22 de octubre 2024 - 03:06

Hace 2800 años en la Odisea se cuenta que Ulises, rey de Ítaca, al volver de la guerra de Troya se vistió con harapos de mendigo porque no quería ser reconocido y se sentó a la puerta de su casa. La gente al pasar le miraba despreciativo. Homero cuenta que el corazón de Ulises le ladraba por dentro. Como en la leyenda de Homero cualquier crisis económica, como si fueran guerras, puede convertir nuestra vida profesional en un naufragio y arrojarnos al frio de la pobreza, o la miseria, que es la última forma de vivir peligrosamente. De poco ha servido el “escudo social” del Ingreso Mínimo Vital o las subidas del salario mínimo cuando el reciente informe del Centro de Investigación Económica de la Comunidad de Valencia (IVIE) y la Fundación Ramón Areces advierte que la brecha entre ricos y pobres es cada vez más profunda. Hay en esta ciudad cientos de personas a las que aplaudir, gente que vive en condiciones oscuras y salvajes, que corre a diario el maratón de la supervivencia en la calle, que se desvive y hace equilibrios para llegar a fin de mes; gente que grita “no puedo más” porque sabe que no hay odisea mayor que vivir al borde del abismo y sobrevivir en esa miseria tan digna como es la del pobre con nómina o la del hijo amparado por la pensión de sus padres o abuelos. Es probable que todos ellos, como los que vagan por la ciudad con zapatos de andar por ahí y un carrito lleno de bolsas, que es todo su capital y cuyo único cielo es la bóveda, piensen que pobres, pobres no son; que pobres son solo quienes se hunden en pateras o malviven porque desde pequeños han oido que la vida es trabajar, no para vivir, sino para intentar vivirla.

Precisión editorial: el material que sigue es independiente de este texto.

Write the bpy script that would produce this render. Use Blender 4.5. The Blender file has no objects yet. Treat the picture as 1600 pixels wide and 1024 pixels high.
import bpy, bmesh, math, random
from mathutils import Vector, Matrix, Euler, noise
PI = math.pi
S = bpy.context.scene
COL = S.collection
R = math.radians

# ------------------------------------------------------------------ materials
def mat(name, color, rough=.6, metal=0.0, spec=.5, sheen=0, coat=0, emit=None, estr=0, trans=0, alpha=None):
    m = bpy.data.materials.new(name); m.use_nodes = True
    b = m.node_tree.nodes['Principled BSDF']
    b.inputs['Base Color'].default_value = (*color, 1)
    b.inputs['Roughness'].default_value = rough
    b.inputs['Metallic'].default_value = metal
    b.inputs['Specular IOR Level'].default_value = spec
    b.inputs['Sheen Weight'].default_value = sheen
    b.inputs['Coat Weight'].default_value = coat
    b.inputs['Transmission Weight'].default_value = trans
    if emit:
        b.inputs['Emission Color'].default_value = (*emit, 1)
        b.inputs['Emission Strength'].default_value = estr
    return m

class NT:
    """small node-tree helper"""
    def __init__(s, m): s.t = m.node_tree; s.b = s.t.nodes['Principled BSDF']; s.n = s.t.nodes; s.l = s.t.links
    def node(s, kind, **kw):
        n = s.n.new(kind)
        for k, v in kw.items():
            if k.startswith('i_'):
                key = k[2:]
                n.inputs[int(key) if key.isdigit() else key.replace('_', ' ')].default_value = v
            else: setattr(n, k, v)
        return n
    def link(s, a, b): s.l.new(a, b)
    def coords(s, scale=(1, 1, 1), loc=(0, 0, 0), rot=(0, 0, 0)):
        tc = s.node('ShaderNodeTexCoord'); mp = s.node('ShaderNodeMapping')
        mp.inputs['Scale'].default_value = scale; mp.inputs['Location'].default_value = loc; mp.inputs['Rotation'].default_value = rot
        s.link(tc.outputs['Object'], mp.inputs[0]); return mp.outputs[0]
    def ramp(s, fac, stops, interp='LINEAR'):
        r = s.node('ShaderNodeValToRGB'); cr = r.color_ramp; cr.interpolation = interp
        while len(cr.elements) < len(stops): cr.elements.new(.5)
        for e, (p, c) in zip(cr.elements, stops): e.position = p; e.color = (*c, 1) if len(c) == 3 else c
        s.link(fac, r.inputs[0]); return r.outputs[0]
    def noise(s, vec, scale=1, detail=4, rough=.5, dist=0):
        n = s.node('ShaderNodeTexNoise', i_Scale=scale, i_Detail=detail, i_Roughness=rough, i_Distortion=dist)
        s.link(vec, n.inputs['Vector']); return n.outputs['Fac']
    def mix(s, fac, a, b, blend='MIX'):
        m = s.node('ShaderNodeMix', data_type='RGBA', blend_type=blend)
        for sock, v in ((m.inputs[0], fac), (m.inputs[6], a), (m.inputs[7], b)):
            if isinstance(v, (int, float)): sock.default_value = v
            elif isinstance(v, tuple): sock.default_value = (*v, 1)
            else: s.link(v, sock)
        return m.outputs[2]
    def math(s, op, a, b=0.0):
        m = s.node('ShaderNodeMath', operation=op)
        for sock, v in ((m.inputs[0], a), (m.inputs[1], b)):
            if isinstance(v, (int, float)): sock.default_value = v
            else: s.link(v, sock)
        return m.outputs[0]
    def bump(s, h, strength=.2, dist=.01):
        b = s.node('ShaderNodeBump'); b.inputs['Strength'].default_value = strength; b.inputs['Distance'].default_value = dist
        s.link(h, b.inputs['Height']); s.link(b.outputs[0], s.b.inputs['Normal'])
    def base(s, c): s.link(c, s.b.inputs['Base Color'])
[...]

Seguramente esos mendigos y aquellos otros instalados en la resignación forman parte del reciente informe sobre la pobreza donde, en ciudades como Almería, son menores las oportunidades de renta disponible, existen mayores desigualdades con graves bolsas de pobreza en sus barrios donde los poderes públicos de la ciudad deberían priorizar en sus agendas y grabar una esperanza. Es probable que mañana olvidemos a todos los empobrecidos que se nos cruzan por la ciudad, como olvidamos las cifras de los pobres que cruzan el Estrecho, porque estamos hecho de materia tan frágil, tan maleable que, para mantener al margen nuestro ego, nos refugiamos en la nostalgia pedestre del pasado como si fuera una foto fija, homogénea y congelada que sólo enfoca lo que sirve a nuestra conveniencia. Y porque algo nos empuja a sobarle el lomo a nuestro insaciable yo.